History, Part 3 of 8: Repairing the past:

 By Scot, (a father, husband and gay Utahn)


Slowly I began to notice something was wrong with the youth group; I had been phenomenally fortunate. Many were there secretly. Their parents had no idea, and, when some found out, the kids would often just disappear, sometimes moved to relatives in rural areas. Some were homeless, runaways or kicked out. In short, most all of them were hurt deeply by the people they loved most and it showed, whereas my primary antagonist was myself.

I was attracted to one kid, got to know him a bit and he asked me out. I consider him my first real date (the rest being luckless girls, who could never figure out why I’d no interest in them). Over the course of a couple conversations I came to find he’d been living alone in the city for a couple years, kicked out of his small-town home when his LDS parents found he was gay–tough “love”.

He was, of course, damaged.

To my great surprise, by about the 3rd official date, he started pushing me for sex, and I kept resisting. People had sex with those they were just dating? 3 dates?!

When I came out, my parents accepted me, but still expected me to be sexually chaste, as did I. But I didn’t get it. He was a kid starved of affection and he’d settle for its easy imitation if he could get it. And why not? He was a damned perverted addict anyway, right? He was ejected from his family, from his culture. He took his LDS morals as a package deal and if that package said he couldn’t follow his attraction, he’d let it all go.

Finally, one night I went to pick him up from his tiny apartment, and he was clearly drunk. He made another advance. At the very second he could tell I was rejecting it once more he flipped out; started crying. He began telling me how he hated his parents and his life; he told me about all the men he’d been with. He resented his church, blaming them for his parent’s actions. He went out at night looking for closeted LDS “family” men, even bishops, for quick sex. He told me how it never satisfied him, and what some of those “family” men did to him, seemingly enjoying my shock.

And I was shocked; I’d no idea the world had such a side.

Just as I started to ask why was he telling me this, he turned on me. He told me he’d “wasted” so much time on me when all he wanted now was sex; he knew men couldn’t love each other. He’d apologize and lash out in the same breath. He basically said he wanted to do to me, the naive kid from a loving home, what had been done to him. He never said “AIDS” but I thought it was pretty clear that was part of it.

His life had become an act of revenge.

I quickly went from sympathy to fear and tried to leave. He tried to stop me. Even though I was more than able to overpower him, there is little like feeling that someone wants to rape you. As I squeezed by him in his cramped apartment, he grabbed my neck and gave me a full kiss on the mouth. I cringed; my first ‘real’ kiss. He smiled a drunken smile, and I swear I could see a bit of blood on his teeth.

I ran, and never talked to him again; I lost my nerve. Is that what being gay means? Do I have AIDS now? From a kiss (Yes, I was young and stupid)?! Did all my new gay friends live like that?
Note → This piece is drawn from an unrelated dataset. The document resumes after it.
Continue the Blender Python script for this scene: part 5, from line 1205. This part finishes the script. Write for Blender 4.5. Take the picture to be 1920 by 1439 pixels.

I didn’t return to the Stonewall Center or interact with another gay person that entire summer and into the fall. About 6 months later I gathered the courage to return. I was isolated again and thought I could put this episode behind me. But I quickly learned I could not.
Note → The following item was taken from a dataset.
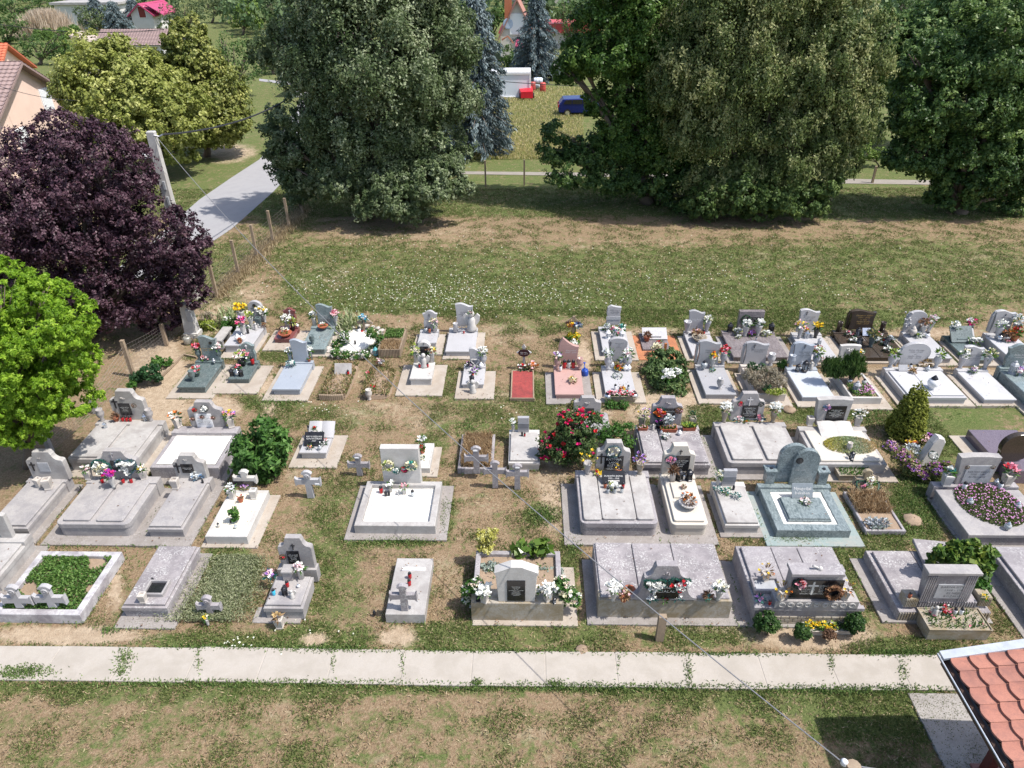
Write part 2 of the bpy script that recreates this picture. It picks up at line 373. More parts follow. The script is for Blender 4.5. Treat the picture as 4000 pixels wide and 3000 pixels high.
def headstone(root, x0, x1, top, base, zb, prof='rect', m=None, t=.12, plq=None, ins=None, cross=None, relief=None, band=None, lines=None, bm=None, back=False):
    """stone slab standing at the row `base`, on a surface at height zb"""
    m = m or CUR.m; xc = (x0+x1)/2; u, v = uv(xc, base); p = G(u, v, zb); Y = p.y
    uu0, v0 = uv(x0, base); uu1, _ = uv(x1, base); k = 1
    zt = onY(*uv(xc, top), Y).z; mid = (top*.6+base*.4)
    xa, xb = onY(*uv(x0, mid), Y).x, onY(*uv(x1, mid), Y).x; w = xb-xa; h = zt-zb; X = (xa+xb)/2
    b = MB(); b.prism([(X+px*w, zb+pz*h) for px, pz in profile(prof)], Y, Y+t)
    if lines:                                   # carved fan of ridges on one shoulder
        for i in range(3):
            q = X+lines*(w*.5+.02+i*.028); b.prism([(q-.012, zb+h*.05), (q-.02, zb+h*.5), (q-.012, zb+h*(.93-.06*i)), (q+.012, zb+h*(.93-.06*i)), (q+.006, zb+h*.5), (q+.012, zb+h*.05)], Y+.01, Y+t-.01)
    hs = b.build('headstone', m, root)
    if plq:
        a0, c0, a1, c1, pm = plq[:5]; P0 = onY(*uv(a0, c0), Y); P1 = onY(*uv(a1, c1), Y); b = MB()
        b.box(((P0.x+P1.x)/2, Y-.005, (P0.z+P1.z)/2), (abs(P1.x-P0.x), .022, abs(P0.z-P1.z)), bev=.003); pl = b.build('plaque', pm, hs)
        if ins: lettering(ins[0], abs(P1.x-P0.x)*.85, abs(P0.z-P1.z)*.85, ins[1], hs, ((P0.x+P1.x)/2, Y-.019, (P0.z+P1.z)/2), italic=len(ins) > 2)
    elif ins:
        a0, c0, a1, c1 = ins[3]; P0 = onY(*uv(a0, c0), Y); P1 = onY(*uv(a1, c1), Y)
        lettering(ins[0], abs(P1.x-P0.x), abs(P0.z-P1.z), ins[1], hs, ((P0.x+P1.x)/2, Y-.003, (P0.z+P1.z)/2), italic=ins[2])
    if cross:
        for cc in (cross if isinstance(cross, list) else [cross]):
            a, c0, c1, m2 = cc; P0 = onY(*uv(a, c0), Y); P1 = onY(*uv(a, c1), Y); hh = P0.z-P1.z; b = MB(); wdt = hh*.11
            b.box((P0.x, Y-.012, (P0.z+P1.z)/2), (wdt, .022, hh), bev=.003); b.box((P0.x, Y-.012, P1.z+hh*.7), (hh*.58, .020, wdt), bev=.003); b.build('cross', m2, hs)
    if relief:
        for rr in (relief if isinstance(relief, list) else [relief]):
            a, c, r = rr[:3]; P0 = onY(*uv(a, c), Y); b = MB(); r = r/S[2]*depth(P0)/F
            if len(rr) > 3 and rr[3] == 'photo':
                b.xf = Matrix.Translation((P0.x, Y-.004, P0.z)) @ Matrix.Rotation(math.pi/2, 4, 'X'); b.lathe((0,0,0), [(r*.7,0),(r*.7,.02),(r*.5,.025)], 16); b.build('portrait_medallion', plaqb, hs)
            else:
                for k in range(9): b.blob((P0.x+random.uniform(-1,1)*r, Y-.005, P0.z+random.uniform(-.5,.5)*r), r*random.uniform(.22,.4), jit=.3)
                b.build('carved_relief', m, hs, smooth=True)
    if band:
        c0, c1, m2 = band; P0 = onY(*uv(xc, c0), Y); P1 = onY(*uv(xc, c1), Y); b = MB(); b.box((X, Y-.004, (P0.z+P1.z)/2), (w*.97, .02, P0.z-P1.z), bev=.002); b.build('name_band', m2, hs)
    return hs, X, Y, w, h
def tomb(label, ftl, ftr, bk, yb=None, h=None, w=None, m=None, name='grave', cat='grave', r=0, covers=1, ct=.07, inset=.07, seam=.012, fill=None, k=.11,
         plinth=None, apron=None, am=None, mcov=None, ledge=True, coverm=None, gap=0, over=0, cw=None, ph=None, front=None, fz=-.05, group=None):
    """a grave: ftl/ftr = front corners of its top, bk = (x, y, side) a back corner of its top, yb = row of the foot of its front"""
    m = m or conc
    if h is None: h = hgt(ftl[0] if ftl else ftr[0], ftl[1] if ftl else ftr[1], yb)
    B = g(bk[0], bk[1], h)
    if ftl: L = g(ftl[0], ftl[1], h)
    if ftr: R = g(ftr[0], ftr[1], h)
    if not ftl: L = Vector((R.x-w, R.y, h))
    if not ftr: R = Vector((L.x+w, L.y, h))
    yf = (L.y+R.y)/2; 
    if bk[2] == 'L': xl = (L.x+B.x)/2; xr = (xl+w) if w else R.x
    else: xr = (R.x+B.x)/2; xl = (xr-w) if w else L.x
    w = xr-xl; l = B.y-yf; cx = (xl+xr)/2; cy = yf+l/2
    root = empty(name, (cx, cy, 0), label, cat, group or 'graves of the cemetery')
    c = CUR; c.h = h; c.m = m; c.root = root; c.xl, c.xr, c.yf, c.yb, c.w, c.l, c.cx, c.cy = xl, xr, yf, B.y, w, l, cx, cy; c.zt = h
    ap = apron or (0,0,0,0); FOOT.append((c, cx, cy, w, l, xl-ap[0], xr+ap[1], yf-ap[2], B.y+ap[3], h, bool(fill)))
    if apron:
        al, ar, af, ab = apron; b = MB(); NAP[0] += 1; b.box((cx+(ar-al)/2, cy+(ab-af)/2, .0), (w+al+ar, l+af+ab, .07+NAP[0]*.0011)); b.build('apron', am or apr, root)
    if fill:
        b = MB(); b.frame(cx, cy, w, l, k, 0, h); b.build('kerb', m, root)
        zf = h+fz; b = MB(); n = 14; vs = []; fs = []
        for j in range(n+1):
            for i in range(n+1): 
                x = cx+(w-2*k)*(i/n-.5); y = cy+(l-2*k)*(j/n-.5); vs.append((x, y, zf+.012*mnoise.noise((x*6, y*6, 0))))
        for j in range(n):
            for i in range(n): fs.append((j*(n+1)+i, j*(n+1)+i+1, (j+1)*(n+1)+i+1, (j+1)*(n+1)+i))
        b.add(vs, fs); b.build('bed', fill, root); c.zt = zf
    else:
        b = MB()
        if over: hb = h-ct; b.stack(cx, cy, w-2*over, l-2*over, r, [(0, 0), (hb, 0)])
        else:
            hb = h; lv = [(0, .025)] if ledge else [(0, 0)]
            if ledge: lv += [(h*.68, .02), (h*.7, 0)]
            lv += [(hb-.012, 0), (hb, .012)]; b.stack(cx, cy, w, l, r, lv)
        b.build('body', m, root)
        cw2 = w if over else w-2*inset; cl = l if over else l-2*inset; z0 = hb; tot = sum(cw) if cw else covers; x = cx-cw2/2
        for i in range(covers):
            ww = cw2*((cw[i]/tot) if cw else 1/covers); b = MB(); q = x+ww/2; g2 = max(seam, gap)
            wi = ww-(g2 if covers > 1 else 0); dz = random.uniform(-.006, .006) if covers > 1 and not over else 0
            b.stack(q, cy+(random.uniform(-.02,.02) if covers > 1 and not over else 0), wi, cl, max(0, r-inset) if not over else r*.5, [(z0-.004, .0 if over else .006), (z0+ct-.012+dz, 0), (z0+ct+dz, .012)]); b.build('cover_slab', mcov or m, root); x += ww
        c.zt = z0+ct if covers else h
    c.zp = c.zt
    if plinth:                          # (front row of plinth top, height above h, extra width)
        yp, dh, ex = plinth[:3]; pp = g((bk[0]), yp, h+dh); y0 = pp.y; y1 = c.yb+.02; 
        if y1-y0 < .16: y1 = y0+.22
        b = MB(); b.box((cx, (y0+y1)/2, (h+dh)/2+.01), (w+2*max(ex, .004), y1-y0, h+dh-.02)); b.build('plinth', m, root); c.zp = h+dh; c.py = y0
    return root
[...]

I entered the Youth Group meeting much the same way I did when I first found it, meek and nervous. In came the kids. Gratefully, my “friend” was not among them. I found some familiar faces and asked about him. I was told he slit his wrists and ankles about a week after that night. I never told any of them what had happened.

I was floored; I hadn’t considered that being a possibility. But, to my shame, I wasn’t really surprised.

I knew he was the most psychologically damaged person I’d ever met. He did all but say “I want to die.” Today I know I should have known, and there were steps I could have taken to ensure he’d be okay. But I didn’t take them. I instead went home and felt scared, insulted, hurt, and sorry for myself for being gay, once more.

I have tried to think, “I was just a kid. He was trying to hurt me. He was sick. His parents and religion did it to him.” Still, none of that really matters. One group may have made the first horrible choice by tossing a kid, alone into a city, but then another group, my group, made the horrible choice of not catching him. To this day this event causes me make enemies in both groups.

That is the most significant failing of my life. Over the years I’ve tried to make up for it, with my involvement in the gay community and helping others going through that tough time, but it’s never enough to make me feel better about it, because I will never help that kid and it will never change what I did (or didn’t do) that night.

At the least, the obsession to repair the past can motivate you into helping others, even if your deeds will never do what you reflexively hope them to do, and actually repair the past.

It’s sadly ironic that my friend was trying to do the same futile thing, along with so many other gays akin to him out there.